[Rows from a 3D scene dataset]
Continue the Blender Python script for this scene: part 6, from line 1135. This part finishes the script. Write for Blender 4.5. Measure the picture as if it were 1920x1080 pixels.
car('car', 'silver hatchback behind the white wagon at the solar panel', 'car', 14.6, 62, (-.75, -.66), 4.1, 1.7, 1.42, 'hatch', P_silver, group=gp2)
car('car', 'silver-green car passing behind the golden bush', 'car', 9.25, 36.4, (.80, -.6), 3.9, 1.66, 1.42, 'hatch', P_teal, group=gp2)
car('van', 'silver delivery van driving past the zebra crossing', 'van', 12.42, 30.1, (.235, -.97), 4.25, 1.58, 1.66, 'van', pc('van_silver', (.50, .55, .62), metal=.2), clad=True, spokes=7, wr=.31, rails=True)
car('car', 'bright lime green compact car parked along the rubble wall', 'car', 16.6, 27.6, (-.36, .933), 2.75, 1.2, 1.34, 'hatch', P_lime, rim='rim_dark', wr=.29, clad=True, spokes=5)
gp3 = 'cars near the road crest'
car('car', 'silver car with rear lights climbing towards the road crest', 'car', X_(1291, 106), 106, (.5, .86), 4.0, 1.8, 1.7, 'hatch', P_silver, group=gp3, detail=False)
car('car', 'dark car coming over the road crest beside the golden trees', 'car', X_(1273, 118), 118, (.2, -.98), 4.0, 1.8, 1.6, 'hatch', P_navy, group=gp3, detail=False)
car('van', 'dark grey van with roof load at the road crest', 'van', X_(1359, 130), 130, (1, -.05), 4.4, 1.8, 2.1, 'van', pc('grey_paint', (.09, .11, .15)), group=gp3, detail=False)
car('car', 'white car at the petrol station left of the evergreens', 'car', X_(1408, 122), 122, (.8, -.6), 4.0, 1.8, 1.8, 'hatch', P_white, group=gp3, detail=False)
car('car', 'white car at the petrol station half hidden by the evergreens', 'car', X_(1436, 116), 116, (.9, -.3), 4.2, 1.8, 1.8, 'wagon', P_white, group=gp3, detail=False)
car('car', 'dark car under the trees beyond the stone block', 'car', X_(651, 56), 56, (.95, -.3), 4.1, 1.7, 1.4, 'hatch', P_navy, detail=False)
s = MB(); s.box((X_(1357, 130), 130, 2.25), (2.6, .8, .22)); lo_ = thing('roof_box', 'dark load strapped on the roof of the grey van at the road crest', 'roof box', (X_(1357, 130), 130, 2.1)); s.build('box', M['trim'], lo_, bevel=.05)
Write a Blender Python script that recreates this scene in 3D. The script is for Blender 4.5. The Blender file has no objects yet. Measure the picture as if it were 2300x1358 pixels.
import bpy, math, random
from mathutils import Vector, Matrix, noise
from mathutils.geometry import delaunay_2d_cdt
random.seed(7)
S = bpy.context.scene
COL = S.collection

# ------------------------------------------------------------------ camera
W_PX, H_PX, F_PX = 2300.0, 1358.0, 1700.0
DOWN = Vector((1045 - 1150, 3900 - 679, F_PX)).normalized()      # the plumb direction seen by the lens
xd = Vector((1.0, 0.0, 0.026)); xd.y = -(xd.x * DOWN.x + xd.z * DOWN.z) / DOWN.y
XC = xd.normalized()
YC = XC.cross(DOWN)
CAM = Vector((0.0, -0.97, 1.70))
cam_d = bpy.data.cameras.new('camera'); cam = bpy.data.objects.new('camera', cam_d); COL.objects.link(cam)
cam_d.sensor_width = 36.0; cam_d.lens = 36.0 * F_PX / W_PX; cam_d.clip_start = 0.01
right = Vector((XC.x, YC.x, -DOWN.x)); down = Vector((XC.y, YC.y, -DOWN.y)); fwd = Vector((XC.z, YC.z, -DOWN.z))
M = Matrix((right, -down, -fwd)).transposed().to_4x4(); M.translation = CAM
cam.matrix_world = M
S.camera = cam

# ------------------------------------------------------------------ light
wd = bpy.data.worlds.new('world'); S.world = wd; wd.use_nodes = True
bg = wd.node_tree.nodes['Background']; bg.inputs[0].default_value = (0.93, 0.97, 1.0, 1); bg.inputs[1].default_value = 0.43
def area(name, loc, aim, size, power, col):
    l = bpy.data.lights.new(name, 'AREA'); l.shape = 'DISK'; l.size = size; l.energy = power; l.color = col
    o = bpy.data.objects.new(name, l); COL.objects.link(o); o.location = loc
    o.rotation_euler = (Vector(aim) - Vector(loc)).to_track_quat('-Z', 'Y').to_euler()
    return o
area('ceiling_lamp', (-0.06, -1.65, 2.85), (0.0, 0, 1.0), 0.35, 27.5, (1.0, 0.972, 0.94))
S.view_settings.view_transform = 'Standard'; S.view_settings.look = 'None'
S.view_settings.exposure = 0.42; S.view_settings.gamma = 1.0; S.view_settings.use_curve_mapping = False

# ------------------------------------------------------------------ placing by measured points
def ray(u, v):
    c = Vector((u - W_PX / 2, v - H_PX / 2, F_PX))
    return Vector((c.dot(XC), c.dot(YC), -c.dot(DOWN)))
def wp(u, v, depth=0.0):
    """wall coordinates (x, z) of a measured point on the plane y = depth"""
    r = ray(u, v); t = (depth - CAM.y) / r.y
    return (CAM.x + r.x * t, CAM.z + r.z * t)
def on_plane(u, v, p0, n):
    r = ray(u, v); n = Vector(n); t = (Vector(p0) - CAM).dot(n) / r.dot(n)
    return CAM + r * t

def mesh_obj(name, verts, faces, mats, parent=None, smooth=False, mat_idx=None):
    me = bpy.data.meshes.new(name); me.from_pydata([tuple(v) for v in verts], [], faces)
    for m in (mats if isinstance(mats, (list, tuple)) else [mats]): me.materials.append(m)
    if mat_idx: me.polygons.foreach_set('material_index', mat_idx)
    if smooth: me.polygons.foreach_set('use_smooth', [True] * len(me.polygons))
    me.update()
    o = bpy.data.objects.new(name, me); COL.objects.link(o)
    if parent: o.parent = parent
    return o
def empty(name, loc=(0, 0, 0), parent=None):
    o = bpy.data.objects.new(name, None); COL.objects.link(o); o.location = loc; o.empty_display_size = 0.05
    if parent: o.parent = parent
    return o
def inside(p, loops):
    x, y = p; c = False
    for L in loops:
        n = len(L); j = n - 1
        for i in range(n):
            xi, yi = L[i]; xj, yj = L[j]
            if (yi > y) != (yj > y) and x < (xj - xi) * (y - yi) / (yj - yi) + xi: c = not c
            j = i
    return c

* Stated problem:
Reproduce each record shown above without altering a single word.

* Finished answer:
Continue the Blender Python script for this scene: part 6, from line 1135. This part finishes the script. Write for Blender 4.5. Measure the picture as if it were 1920x1080 pixels.
car('car', 'silver hatchback behind the white wagon at the solar panel', 'car', 14.6, 62, (-.75, -.66), 4.1, 1.7, 1.42, 'hatch', P_silver, group=gp2)
car('car', 'silver-green car passing behind the golden bush', 'car', 9.25, 36.4, (.80, -.6), 3.9, 1.66, 1.42, 'hatch', P_teal, group=gp2)
car('van', 'silver delivery van driving past the zebra crossing', 'van', 12.42, 30.1, (.235, -.97), 4.25, 1.58, 1.66, 'van', pc('van_silver', (.50, .55, .62), metal=.2), clad=True, spokes=7, wr=.31, rails=True)
car('car', 'bright lime green compact car parked along the rubble wall', 'car', 16.6, 27.6, (-.36, .933), 2.75, 1.2, 1.34, 'hatch', P_lime, rim='rim_dark', wr=.29, clad=True, spokes=5)
gp3 = 'cars near the road crest'
car('car', 'silver car with rear lights climbing towards the road crest', 'car', X_(1291, 106), 106, (.5, .86), 4.0, 1.8, 1.7, 'hatch', P_silver, group=gp3, detail=False)
car('car', 'dark car coming over the road crest beside the golden trees', 'car', X_(1273, 118), 118, (.2, -.98), 4.0, 1.8, 1.6, 'hatch', P_navy, group=gp3, detail=False)
car('van', 'dark grey van with roof load at the road crest', 'van', X_(1359, 130), 130, (1, -.05), 4.4, 1.8, 2.1, 'van', pc('grey_paint', (.09, .11, .15)), group=gp3, detail=False)
car('car', 'white car at the petrol station left of the evergreens', 'car', X_(1408, 122), 122, (.8, -.6), 4.0, 1.8, 1.8, 'hatch', P_white, group=gp3, detail=False)
car('car', 'white car at the petrol station half hidden by the evergreens', 'car', X_(1436, 116), 116, (.9, -.3), 4.2, 1.8, 1.8, 'wagon', P_white, group=gp3, detail=False)
car('car', 'dark car under the trees beyond the stone block', 'car', X_(651, 56), 56, (.95, -.3), 4.1, 1.7, 1.4, 'hatch', P_navy, detail=False)
s = MB(); s.box((X_(1357, 130), 130, 2.25), (2.6, .8, .22)); lo_ = thing('roof_box', 'dark load strapped on the roof of the grey van at the road crest', 'roof box', (X_(1357, 130), 130, 2.1)); s.build('box', M['trim'], lo_, bevel=.05)
Write a Blender Python script that recreates this scene in 3D. The script is for Blender 4.5. The Blender file has no objects yet. Measure the picture as if it were 2300x1358 pixels.
import bpy, math, random
from mathutils import Vector, Matrix, noise
from mathutils.geometry import delaunay_2d_cdt
random.seed(7)
S = bpy.context.scene
COL = S.collection

# ------------------------------------------------------------------ camera
W_PX, H_PX, F_PX = 2300.0, 1358.0, 1700.0
DOWN = Vector((1045 - 1150, 3900 - 679, F_PX)).normalized()      # the plumb direction seen by the lens
xd = Vector((1.0, 0.0, 0.026)); xd.y = -(xd.x * DOWN.x + xd.z * DOWN.z) / DOWN.y
XC = xd.normalized()
YC = XC.cross(DOWN)
CAM = Vector((0.0, -0.97, 1.70))
cam_d = bpy.data.cameras.new('camera'); cam = bpy.data.objects.new('camera', cam_d); COL.objects.link(cam)
cam_d.sensor_width = 36.0; cam_d.lens = 36.0 * F_PX / W_PX; cam_d.clip_start = 0.01
right = Vector((XC.x, YC.x, -DOWN.x)); down = Vector((XC.y, YC.y, -DOWN.y)); fwd = Vector((XC.z, YC.z, -DOWN.z))
M = Matrix((right, -down, -fwd)).transposed().to_4x4(); M.translation = CAM
cam.matrix_world = M
S.camera = cam

# ------------------------------------------------------------------ light
wd = bpy.data.worlds.new('world'); S.world = wd; wd.use_nodes = True
bg = wd.node_tree.nodes['Background']; bg.inputs[0].default_value = (0.93, 0.97, 1.0, 1); bg.inputs[1].default_value = 0.43
def area(name, loc, aim, size, power, col):
    l = bpy.data.lights.new(name, 'AREA'); l.shape = 'DISK'; l.size = size; l.energy = power; l.color = col
    o = bpy.data.objects.new(name, l); COL.objects.link(o); o.location = loc
    o.rotation_euler = (Vector(aim) - Vector(loc)).to_track_quat('-Z', 'Y').to_euler()
    return o
area('ceiling_lamp', (-0.06, -1.65, 2.85), (0.0, 0, 1.0), 0.35, 27.5, (1.0, 0.972, 0.94))
S.view_settings.view_transform = 'Standard'; S.view_settings.look = 'None'
S.view_settings.exposure = 0.42; S.view_settings.gamma = 1.0; S.view_settings.use_curve_mapping = False

# ------------------------------------------------------------------ placing by measured points
def ray(u, v):
    c = Vector((u - W_PX / 2, v - H_PX / 2, F_PX))
    return Vector((c.dot(XC), c.dot(YC), -c.dot(DOWN)))
def wp(u, v, depth=0.0):
    """wall coordinates (x, z) of a measured point on the plane y = depth"""
    r = ray(u, v); t = (depth - CAM.y) / r.y
    return (CAM.x + r.x * t, CAM.z + r.z * t)
def on_plane(u, v, p0, n):
    r = ray(u, v); n = Vector(n); t = (Vector(p0) - CAM).dot(n) / r.dot(n)
    return CAM + r * t

def mesh_obj(name, verts, faces, mats, parent=None, smooth=False, mat_idx=None):
    me = bpy.data.meshes.new(name); me.from_pydata([tuple(v) for v in verts], [], faces)
    for m in (mats if isinstance(mats, (list, tuple)) else [mats]): me.materials.append(m)
    if mat_idx: me.polygons.foreach_set('material_index', mat_idx)
    if smooth: me.polygons.foreach_set('use_smooth', [True] * len(me.polygons))
    me.update()
    o = bpy.data.objects.new(name, me); COL.objects.link(o)
    if parent: o.parent = parent
    return o
def empty(name, loc=(0, 0, 0), parent=None):
    o = bpy.data.objects.new(name, None); COL.objects.link(o); o.location = loc; o.empty_display_size = 0.05
    if parent: o.parent = parent
    return o
def inside(p, loops):
    x, y = p; c = False
    for L in loops:
        n = len(L); j = n - 1
        for i in range(n):
            xi, yi = L[i]; xj, yj = L[j]
            if (yi > y) != (yj > y) and x < (xj - xi) * (y - yi) / (yj - yi) + xi: c = not c
            j = i
    return c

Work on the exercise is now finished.